Rick Lake wrote:
Thank you for this suggestion. Is this in theory or have you or someone
else actually done this?
No, this is real (from a local disk-caching server I wrote called
“shadow”). Of course that was 4-5 years ago and I am fuzzy on details.
If did work though (would copy remote files to your local disk as you
accessed them - if not already cached - and then redirect to that
local/faster copy, let writes go through to the original and invalidate
local copy, and periodically re-check the local copies for being stale).
Also, am I correct in assuming that by attaching to “/” you will get
_IO_OPEN messages to ALL resource managers? (I.e. also those directed to
Socket for NFS mounted directories, Dev for “/dev/*” devices, etc, and
also the pseudo paths created using the “prefix” util.)

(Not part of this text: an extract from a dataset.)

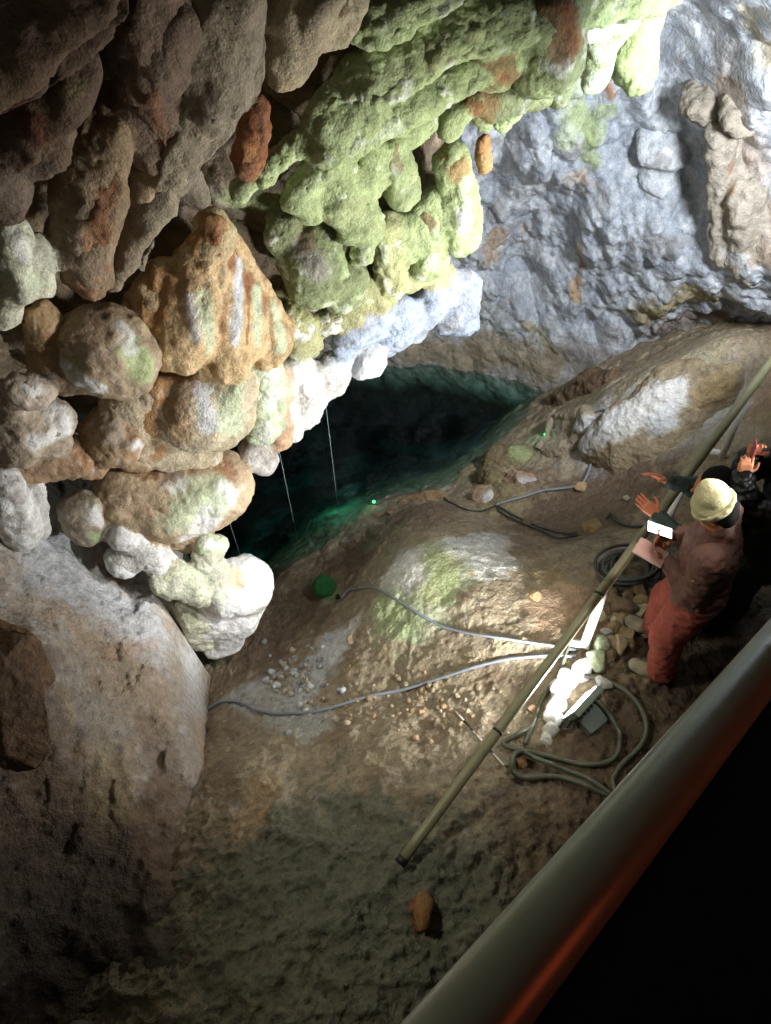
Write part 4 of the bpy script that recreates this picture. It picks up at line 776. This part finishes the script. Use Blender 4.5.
# small green lamps on the cable ends; the unlit third stands for a coil
M_GL = plain('green_lens', (.2, .9, .5), .3, emit=(.15, 1.0, .5), estr=1.2); M_BLK = plain('black_plastic', (.05, .05, .05), .5, noise=.1)
for (x, y, lb, pw, off) in ((545, 437, 'small cyan green lamp at the end of the looping cable by the pool', .5, .05), (374, 504, 'tiny green lamp at the water edge where the thin cable ends', .25, .04), (338, 598, 'small dark stub standing for a coil at the cable end beside the green tinted stone', .1, .05)):
    c = on_floor(x, y); g = empty('pool_lamp', tuple(c), lb, 'lamp'); tube('lamp_body', [c + [0, 0, -.005], c + [0, 0, .03]], .020, M_BLK, g, 12); tube('lens', [c + [0, 0, .03], c + [0, 0, .042]], .018, M_GL if pw > .2 else M_BLK, g, 12)
    if pw > .2: light('pool_lamp_glow', 'POINT', (c[0] - .06, c[1], c[2] + .09), pw * .6, (.12, 1.0, .5), .02)
c = on_floor(325, 592); s = px_r(c); stone('green_glow_stone', 'round stone coloured with green lamp glow at the cable end near the water', c, (12 * s, 12 * s, 12 * s), lin((.16, .42, .22)), 395, sink=.1)  # green lamp light is put into this stone's colour
g = at_z(330, 495, -1.75); light('underwater_lamp', 'POINT', tuple(g), 2.4, (.1, 1.0, .55), .12)
# threads of dripping water
M_DRIP = plain('water_thread', (.75, .85, .85), .15, noise=.0)
for (tx, ty, bx, by, lb) in ((325, 398, 341, 532, 'thin thread of dripping water falling to the pool, rightmost of the three'), (277, 452, 298, 543, 'middle thread of dripping water below the peach drip'), (228, 512, 241, 558, 'thread of dripping water right beside the tan bulb, leftmost of the three')):
    b = at_z(bx, by, WATER_Z); zt = at_y(tx, ty, b[1])[2]
    recenter(tube('water_thread', [(b[0], b[1], WATER_Z + .002), (b[0], b[1], zt)], .0014, M_DRIP, None, 6, label=lb, category='water drip', group='threads of dripping water'))
#==PEOPLE==
# ------------------------------------------------------------------ people
def cp(a, b, ra, rb=None, k=None, flat=1.0):
    d = dict(a=np.array(a, float), b=np.array(b, float), ra=ra, rb=ra if rb is None else rb, flat=1.0)
    if k is not None: d['k'] = k
    return d
def hand_caps(w, dirv, palm_n, thumb, curl, sc=1.0):
    """palm + five fingers; dirv along the fingers, palm_n out of the palm, thumb = side of the thumb"""
    f = np.array(dirv, float); f /= np.linalg.norm(f); n = np.array(palm_n, float); n -= f * (n @ f); n /= np.linalg.norm(n); s = np.array(thumb, float); s -= f * (s @ f) + n * (s @ n); s /= np.linalg.norm(s)
    w = np.array(w, float); L = []
    for k in (-.027, -.009, .009, .027): L.append(cp(w + s * k * .7 * sc, w + f * .085 * sc + s * k * sc, .016 * sc, .0135 * sc, k=.012))
    for k, (ln, off) in enumerate(((.070, .029), (.078, .0098), (.072, -.0098), (.056, -.029))):
        p = w + f * .088 * sc + s * off * sc; ang = curl * .5; seg = (ln * .46, ln * .30, ln * .24); r = .0088 if k < 3 else .0076
        for j, sl in enumerate(seg):
            dvec = f * math.cos(ang) + n * math.sin(ang) + s * (off * 1.4 if curl < .6 else 0); q = p + dvec * sl * sc
            L.append(cp(p, q, r * sc, (r - .0006) * sc, k=.003)); p = q; ang += curl * (.9 if j == 0 else .7); r -= .0006
    p = w + f * .028 * sc + s * .030 * sc; q = p + (f * .55 + s * .7 + n * .35) * .042 * sc; e = q + (f * .9 + s * .2 + n * .35) * .032 * sc
    L += [cp(p, q, .0125 * sc, .0105 * sc, k=.008), cp(q, e, .0102 * sc, .009 * sc, k=.003)]
    return L
def build_part(name, caps, h, k, mat, parent, X, it=1, wrinkle=0, seed=0, cut=None):
    caps = [dict(c, a=X(c['a']), b=X(c['b'])) for c in caps]
    V, Q = sdf_mesh(caps, h, k, pad=.03, fn=cut); V = relax(V, Q, it)
    if wrinkle:
        N_ = vnormals(V, Q); V = V + N_ * (wrinkle * (fbm(V * np.array([1, 1, 2.2]), 11, 3, seed, ridged=True) + .6 * fbm(V, 26, 2, seed)))[:, None]
    return link(name, mesh_np(name, V, Q), mat, parent)
M_SKIN = plain('skin', (.78, .52, .38), .5, noise=.06); M_SKINR = plain('skin_warm', (.72, .42, .28), .5, noise=.06)
M_HAIR = plain('dark_hair', (.05, .04, .035), .85, spec=.15, noise=.3, scale=60); M_EYE = plain('eye_white', (.85, .85, .82), .2)
M_JBR = plain('brown_jacket', (.43, .29, .25), .7, noise=.18, scale=25, bump=.3); M_RED = plain('red_corduroy', (.64, .32, .27), .85, noise=.15, scale=30, bump=.3); M_BOOT = plain('grey_suede', (.66, .64, .56), .85, noise=.1)
M_SOLE = plain('boot_sole', (.30, .28, .24), .8); M_HAT = plain('cream_knit', (.76, .73, .56), .9, noise=.08, scale=90, bump=.6); M_JGR = plain('dark_green_jacket', (.16, .22, .19), .7, noise=.2, scale=25, bump=.3)
M_JBK = plain('black_puffer', (.05, .055, .06), .45, noise=.2, scale=20, bump=.3); M_JEAN = plain('dark_jeans', (.09, .11, .14), .85, noise=.15); M_NB = plain('pink_notebook', (.80, .62, .58), .6, noise=.04); M_SCR = plain('lit_phone_screen', (.9, .95, 1), .3, emit=(.9, .96, 1), estr=2.2)
M_PHB = plain('phone_back', (.07, .07, .08), .3); M_PINK = plain('pink_phone_case', (.60, .28, .34), .4); M_SCARF = plain('green_scarf', (.35, .50, .36), .9, noise=.15)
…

QNX4 does longest-prefix matching, so attached paths like “/dev” (or
anything output by “prefix”) will go direct to that server, not you.

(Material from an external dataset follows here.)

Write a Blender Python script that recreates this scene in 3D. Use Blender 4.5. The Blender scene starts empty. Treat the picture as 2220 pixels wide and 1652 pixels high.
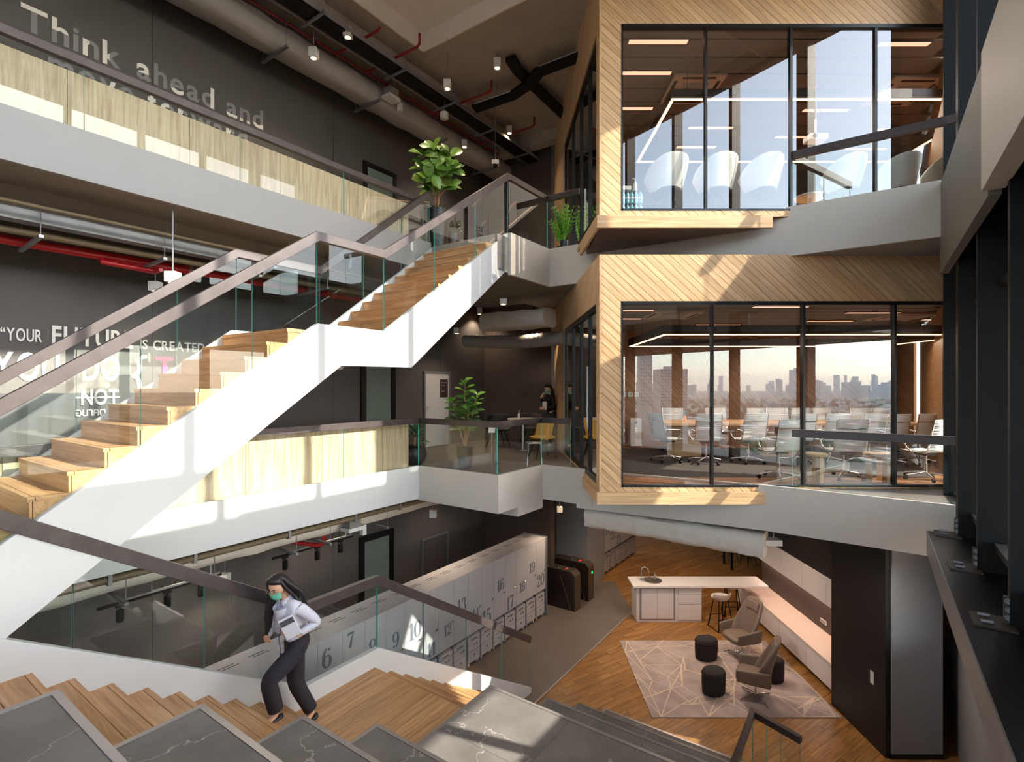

QNX4 only allows a single server to attach to a unique pathname, so you
will have to do something; either put your disk at “/hd” and attach
yourself to “/”, or (my preference, but trickier) leave your disk at “/”

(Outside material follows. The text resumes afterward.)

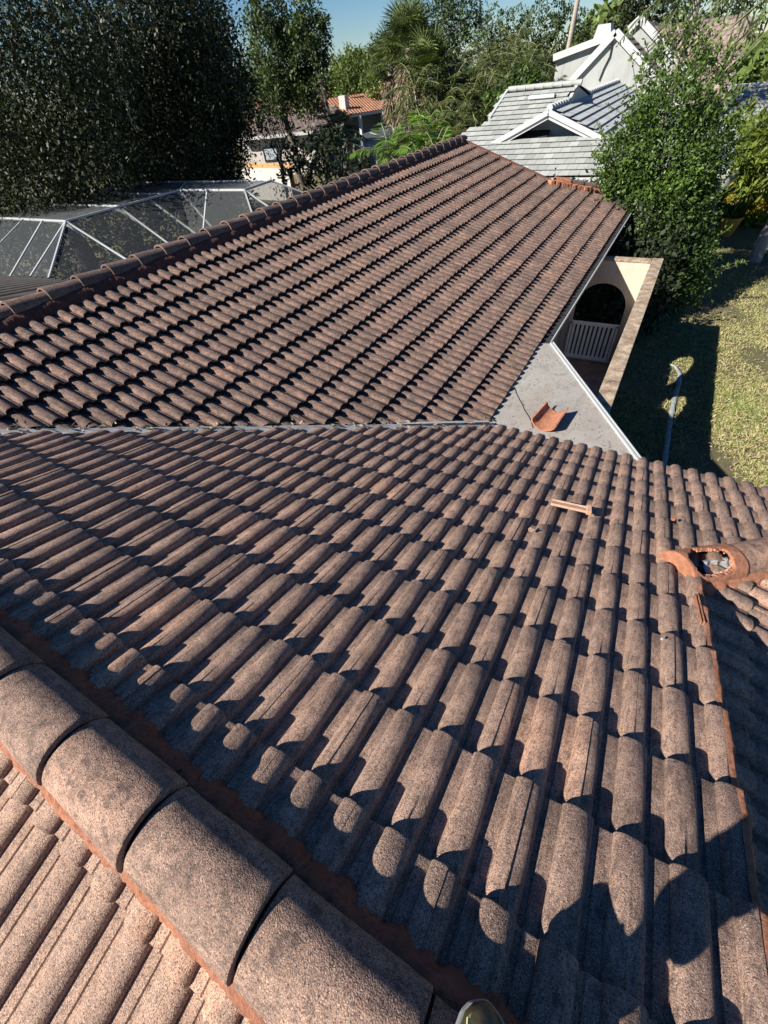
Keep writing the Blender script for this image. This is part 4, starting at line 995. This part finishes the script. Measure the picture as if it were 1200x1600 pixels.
# front gable and its long wing
GX, GY, GZ = -5.05, 20.3, 4.17
sg = .40; cg_ = 1/math.sqrt(1+sg*sg)
mb = MB(); L_ = 15
flat_tiles(mb, (GX+5.6, GY, GZ-sg*5.6), (0, 1, 0), (-cg_, 0, sg*cg_), (sg*cg_, 0, cg_), 0, L_, 6.0, seed=2); mb.build('roof_gable_right', M_GREY_LIT, gh, fix=False)
mb = MB(); mb.prism([(GX, GY, GZ-.05), (GX+5.6, GY, GZ-sg*5.6-.05), (GX+5.6, GY+L_, GZ-sg*5.6-.05), (GX, GY+L_, GZ-.05)], (0, 0, -.05))
mb.prism([(GX, GY, GZ-.02), (GX-2.1, GY, GZ-sg*2.1-.02), (GX-5, GY+L_, GZ-sg*5-.02), (GX, GY+L_, GZ-.02)], (0, 0, -.05)); mb.build('roof_gable_deck', M_GREY, gh)
mb = MB()
for i in range(38): y_ = GY+.0+i*.38; mb.tube([(GX, y_, GZ+.03), (GX, y_+.36, GZ+.015)], [.11, .09], 8)
mb.build('ridge_tiles', M_GREY_LIT, gh, smooth=50)
# white rake boards: two stepped boards each side
for sgn in (-1, 1):
    xe = GX+sgn*2.15
    mb = MB(); mb.beam((GX, GY-.04, GZ-.07), (xe, GY-.04, GZ-.07-sg*2.15), .08, .15); mb.build('rake_trim', M_TRIM, gh)
    mb = MB(); mb.beam((GX, GY+.03, GZ-.19), (xe, GY+.03, GZ-.19-sg*2.15), .08, .12); mb.build('rake_trim', M_TRIM, gh)
mb = MB(); mb.prism([(GX-2.1, GY+.75, GZ-.9), (GX+2.1, GY+.75, GZ-.9), (GX, GY+.75, GZ-.06)], (0, .1, 0)); mb.build('gable_wall', simple('gable_grey', (.42, .42, .43), .9), gh)
mb = MB(); mb.box((-5.3, ey-.03, ez-.10), (11.8, .06, .16)); mb.build('fascia', M_TRIM, gh)
mb = MB(); mb.box((-5.4, ey+.6+2, ez/2-.1), (10.8, 4, ez-.25)); mb.build('wall', M_WHITE, gh)
# right hand wing of the same house
g2_ = empty('grey_roofed_wing', 'pale grey roofed wing seen past the right side of the leafy tree', 'house')
mb = MB(); flat_tiles(mb, (0, 29.5, 2.7), UX, VX, NX, .2, 12, 3.2, seed=4); mb.build('roof', M_GREY, g2_, fix=False)
mb = MB(); mb.prism([(.2, 29.5, 2.64), (12, 29.5, 2.64), (12, 32.6, 2.64+s*3.1), (.2, 32.6, 2.64+s*3.1)], (0, 0, -.1)); mb.build('roof_deck', M_GREY_LIT, g2_)
mb = MB(); mb.box((6.1, 29.45, 2.56), (11.9, .06, .2)); mb.build('fascia', M_TRIM, g2_)
mb = MB(); mb.box((6.1, 31.8, 1.25), (11.4, 3.5, 2.5)); mb.build('wall', M_WHITE, g2_)

# tall white house
th_ = empty('tall_white_house', 'tall white stucco house with steep gables, above the grey roof', 'house')
Y4 = 34.0
ap = at(962.5, 52.3, y=Y4); rl = at(892.7, 128.3, y=Y4); rr = at(1006, 101, y=Y4); sh = at(867.7, 92, y=Y4); ap2 = at(1000, 31.5, y=37.6); r2 = at(1043.7, 80, y=37.6); l2 = at(980, 49, y=37.6)
slR = (ap.z-rr.z)/(rr.x-ap.x); slL = (ap.z-rl.z)/(ap.x-rl.x)
Rr = v3((ap.x+4.2, Y4, ap.z-slR*4.2)); Ll = v3((ap.x-3.0, Y4, ap.z-slL*3.0))
mb = MB(); mb.prism([(Ll.x, Y4, 0), (Rr.x, Y4, 0), Rr, ap, Ll], (0, .2, 0)); mb.build('gable_wall', M_WHITE, th_)
mb = MB(); mb.prism([(sh.x, Y4+.35, 0), (ap.x, Y4+.35, 0), (ap.x, Y4+.35, ap.z-.1), (sh.x, Y4+.35, sh.z)], (0, .2, 0)); mb.build('shed_wall', M_WHITE, th_)
for a_, b_ in ((ap, Rr), (ap, Ll)):
    mb = MB(); o_ = v3((0, -.10, .05)); mb.beam(v3(a_)+o_, v3(b_)+o_, .22, .30); mb.build('rake_trim', M_TRIM, th_)
mb = MB(); mb.beam((sh.x-.15, Y4+.2, sh.z+.05), (ap.x+.05, Y4+.2, ap.z+.0), .25, .28); mb.build('rake_trim', M_TRIM, th_)
# crooked conduit down the wall
mb = MB(); cp = [at(*p_, y=Y4-.06) for p_ in [(957, 68), (953, 88), (943, 108), (936, 126)]]; mb.tube(cp, .035, 6); mb.build('wall_conduit', M_DARK, th_)
M_BROWNR = ftile('brown_tile', (.08, .065, .055), (.18, .145, .125)); M_BRPINK = ftile('sandy_tile', (.17, .13, .105), (.30, .24, .20))
dn = v3((1, 0, -slR)).normalized(); nn_ = v3((slR, 0, 1)).normalized()
mb = MB(); flat_tiles(mb, Rr+v3((0, .1, .05)), (0, 1, 0), -dn, nn_, 0, 7, (ap-Rr).length, tw=.4, ex=.36, th=.05, seed=6); mb.build('roof', M_BROWNR, th_, fix=False)
mb = MB(); mb.prism([ap+v3((0, .15, -.02)), Rr+v3((0, .15, -.02)), Rr+v3((0, 7, -.02)), ap+v3((0, 7, -.02))], (0, 0, -.08))
mb.prism([(sh.x, Y4+.3, sh.z+.02), (ap.x, Y4+.3, ap.z+.0), (ap.x, Y4+7, ap.z), (sh.x, Y4+7, sh.z+.02)], (0, 0, -.08)); mb.build('roof_deck', M_BROWNR, th_)
# second gable behind
sl2 = (ap2.z-r2.z)/(r2.x-ap2.x); R2_ = v3((ap2.x+3.6, 37.6, ap2.z-sl2*3.6)); L2_ = v3((ap.x+.05, 37.6, ap2.z-(ap2.x-ap.x-.05)*.75))
mb = MB(); mb.prism([(L2_.x, 37.6, 0), (R2_.x, 37.6, 0), R2_, ap2, L2_], (0, .2, 0)); mb.build('gable_wall', M_WHITE, th_)
for a_, b_ in ((ap2, R2_), (ap2, L2_)): mb = MB(); o_ = v3((0, -.10, .05)); mb.beam(v3(a_)+o_, v3(b_)+o_, .22, .30); mb.build('rake_trim', M_TRIM, th_)
mb = MB(); mb.prism([ap2+v3((0, .2, 0)), R2_+v3((0, .2, 0)), R2_+v3((0, 8, 0)), ap2+v3((0, 8, 0))], (0, 0, -.08)); mb.build('roof', M_BROWNR, th_)
# long sandy-brown roof to the right
q0 = at(1025, 47, y=42); q1 = at(1160, 26, y=42); rz_ = (q0.z+q1.z)/2; x0_, x1_ = q0.x-1.2, q1.x+.3
dny = v3((0, -1, -.62)).normalized(); Oe = v3((x0_, 42, rz_))+dny*6.2
mb = MB(); flat_tiles(mb, Oe, UX, -dny, v3((0, -.62, 1)).normalized(), 0, x1_-x0_, 6.2, tw=.4, ex=.38, th=.04, seed=8, barrels=True); mb.build('roof', M_BRPINK, th_, fix=False)
mb = MB(); mb.prism([(x0_, 42, rz_-.03), (x1_, 42, rz_-.03), (x1_, Oe.y, Oe.z-.03), (x0_, Oe.y, Oe.z-.03)], (0, 0, -.08)); mb.prism([(x0_, 42, rz_-.03), (x1_, 42, rz_-.03), (x1_, 47, rz_-3), (x0_, 47, rz_-3)], (0, 0, -.08)); mb.build('roof_deck', M_BROWNR, th_)
mb = MB(); mb.tube([(x0_, 42, rz_+.02), (x1_, 42, rz_+.02)], .12, 8); mb.build('ridge_tiles', M_BROWNR, th_)
mb = MB(); mb.box(((x0_+x1_)/2, 39, Oe.z/2-.1), (x1_-x0_-.6, 5, Oe.z-.2)); mb.build('wall', M_WHITE, th_)
# chimney
c0 = at(926, 72, y=37); c1 = at(953, 60, y=37); ct_ = at(940, 38, y=37); cxm = (c0.x+c1.x)/2; cw_ = (c1.x-c0.x)
mb = MB(); mb.box((cxm, 37.4, ct_.z-1.5), (cw_*.95, .8, 2.2)); mb.build('chimney', simple('pink_brick', (.38, .27, .24), .9, var=.3, scale=9), th_)
mb = MB(); z1_ = ct_.z-.62
mb.box((cxm, 37.4, z1_), (cw_*1.25, 1.05, .18)); mb.prism([(cxm-cw_*.55, 36.95, z1_+.08), (cxm+cw_*.55, 36.95, z1_+.08), (cxm+cw_*.38, 36.95, ct_.z), (cxm-cw_*.38, 36.95, ct_.z)], (0, .9, 0)); mb.box((cxm-cw_*.52, 37.4, z1_-.8), (.12, 1.0, 1.6)); mb.build('chimney_cap', M_TRIM, th_)

# brown tiled house at far left and the orange roofed one
def side_house(name, label, e1, e2, r1, r2_, M_roof, wallm, seed, ex=.42, ext=3):
    t = empty(name, label, 'house'); e1, e2, r1, r2_ = map(v3, (e1, e2, r1, r2_))
    U = (e2-e1).normalized(); W = ((r1+r2_)/2-(e1+e2)/2); V = (W-U*W.dot(U)).normalized(); N = U.cross(V).normalized(); N = N if N.z > 0 else -N
    Lu = (e2-e1).length; Lv = W.dot(V)
    mb = MB(); flat_tiles(mb, e1-U*1.0, U, V, N, 0, Lu+1+ext, Lv, tw=.38, ex=ex, th=.06, seed=seed, barrels=True); mb.build('roof', M_roof, t, fix=False)
    E1 = e1-U; E2 = e2+U*ext
    mb = MB(); mb.prism([E1, E2, E2+V*Lv, E1+V*Lv], (0, 0, -.12)); bk = v3((V.x, V.y, 0)).normalized()*abs(Lv)
    mb.prism([E1+V*Lv, E2+V*Lv, E2+V*Lv+bk-v3((0, 0, 1.2)), E1+V*Lv+bk-v3((0, 0, 1.2))], (0, 0, -.12)); mb.build('roof_deck', M_roof, t)
    mb = MB(); mb.beam(E1-v3((0, 0, .10)), E2-v3((0, 0, .10)), .12, .22); mb.build('fascia', M_TRIM, t)
    mb = MB(); mb.beam(E1+V*Lv+N*.05, E2+V*Lv+N*.05, .2, .16); mb.build('ridge_tiles', M_roof, t)
    bk1 = v3((V.x, V.y, 0)).normalized()
    a_, b_ = E1+bk1*.7, E2+bk1*.7; mb = MB(); mb.prism([(a_.x, a_.y, 0), (b_.x, b_.y, 0), (b_.x, b_.y, e1.z-.25), (a_.x, a_.y, e1.z-.25)], bk1*4); mb.build('wall', wallm, t)
    return t, U, bk1
M_BRN2 = ftile('brown_barrel', (.10, .075, .066), (.30, .24, .21)); M_ORG = ftile('orange_barrel', (.27, .125, .07), (.42, .22, .135))
bh, U_, bk_ = side_house('brown_roofed_house', 'far house with brown barrel tiles and a pale wall with one window', at(385, 215, z=2.85), at(500, 203, z=2.85), at(383, 184, z=3.95), at(478, 172, z=3.95), M_BRN2, M_WALLFAR, 3, ext=0)
wl = [at(p_[0], p_[1], y=34.6) for p_ in ((408, 232), (432, 228), (434, 250), (413, 254))]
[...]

and attach to a subset of that which you will be mirroring ("/mirror").
This depends if you need notification of the entire disk, or if your
application is structured so that you are interested only in a subset
(or can be so arranged that you will work on only such a subset).
And also (please forgive me if this is an RTFM), can you give me a hint
as to what the “EMORE/symlink” trick is?
Something like this:
uselen = strlen(usepath),
pathlen = strlen(msg.hdr.open.path) + 1;
msg.hdr.open.type = EMORE;
msg.hdr.open.version_cycle = 0x80, msg.hdr.open.eflag = 0;
memmove(&msg.hdr.open.path[uselen + 1], &msg.hdr.open.path[0], pathlen);
memcpy(&msg.hdr.open.path[0], usepath, uselen);
msg.hdr.open.path[uselen] = (pathlen > 1) ? ‘/’ : ‘\0’;
bytes = &msg.hdr.open,
nbytes = sizeof(msg.hdr.open) + uselen + 1 + pathlen;
Basically you would construct a new pathname, made up of where you put
your hard disk mount (“usepath” in above example), plus the incoming
pathname, and EMORE says to the pathname resolver that it was a symlink
and you have supplied the new path (of course it possibly wasn’t a
symlink, but you have given a new path off to the real disk file; the
_IO_OPEN message will now get re-sent to that server (Fsys)).